There's little public benefit in responsible disclosure here; all it would lead to is the whole thing being swept under the rug with some trivial "fix". There's lots of public benefit in immediate, wide disclosure - the scramble to fix this under pressure from vendors before potential abuse, and any real or imagined attempt at abuse, and subsequent lawsuits, would go far towards educating people and the industry about privacy, security, and bad business practice. It's a nice low real damage, high publicity case.

It's not like this stuff is new. But without serious pressure, the businesses will never learn and never stop making or enrolling into such systems.

Anyway, if it happened over here in the EU, I'd do the responsible disclosure thing and give a full, detailed advance expose to the local Data Protection Authority.

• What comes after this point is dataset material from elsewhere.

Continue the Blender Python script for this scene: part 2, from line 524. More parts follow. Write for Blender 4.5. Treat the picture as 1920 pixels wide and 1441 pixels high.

(And if I sound adversarial, then consider that neither the vendor developing such systems, nor the venues using them, are doing it in the interest of the customers.)

1 comments

There's a big difference between announcing "I found all this private data" and "I found all this private data and here's exactly how I did it and here are the URLs". What the author has done is detail exactly how anyone else can abuse this system from anywhere in the world and also given them ideas about what to do with that information that would cause a direct cost to the company. I think that's irresponsible and unnecessary. You public disclosure rationale has some merit but it didn't require publishing the user manual for the attack. Just saying you used the API, publishing the amounts plus some proof of private data from people who have given consent would be enough to get the business scrambling.
This seems less like a "manual for attack" and more like tweeting that your local storage unit rental never puts locks on their garages and gates and "anyone could just walk in and out".
To expand your analogy can you see the difference between: "A storage unit I know of never uses locks" and "The storage unit at 1234 Central Boulevard, San Andreas never uses locks, just wiggle the door a bit and it'll open."

I think most people would acknowledge there's a big difference.

That's not the same though at all.. A closer analogy would be publicly announcing that "Company managing the storage lockers 1234 Central Boulevard, San Andreas is keeping all of them unlocked without telling their customers".

Which would still be wrong but you're implying that the business is the victim here when it's the complete opposite.

Yea sure it is a difference, but for me not outrageously immoral. I guess you can get in trouble though.
> cause a direct cost to the company

Nothing wrong about that. Of course still doesn't justify publishing/providing access to client data who did nothing wrong.

Causing damage or cost to a company through fraudulent use would be the cornerstone of a civil or criminal prosecution. Cases where there is good disclosure and no cost incurred tend to get dismissed, cases where there is identifiable damages get stupidly big sentences and/or fines.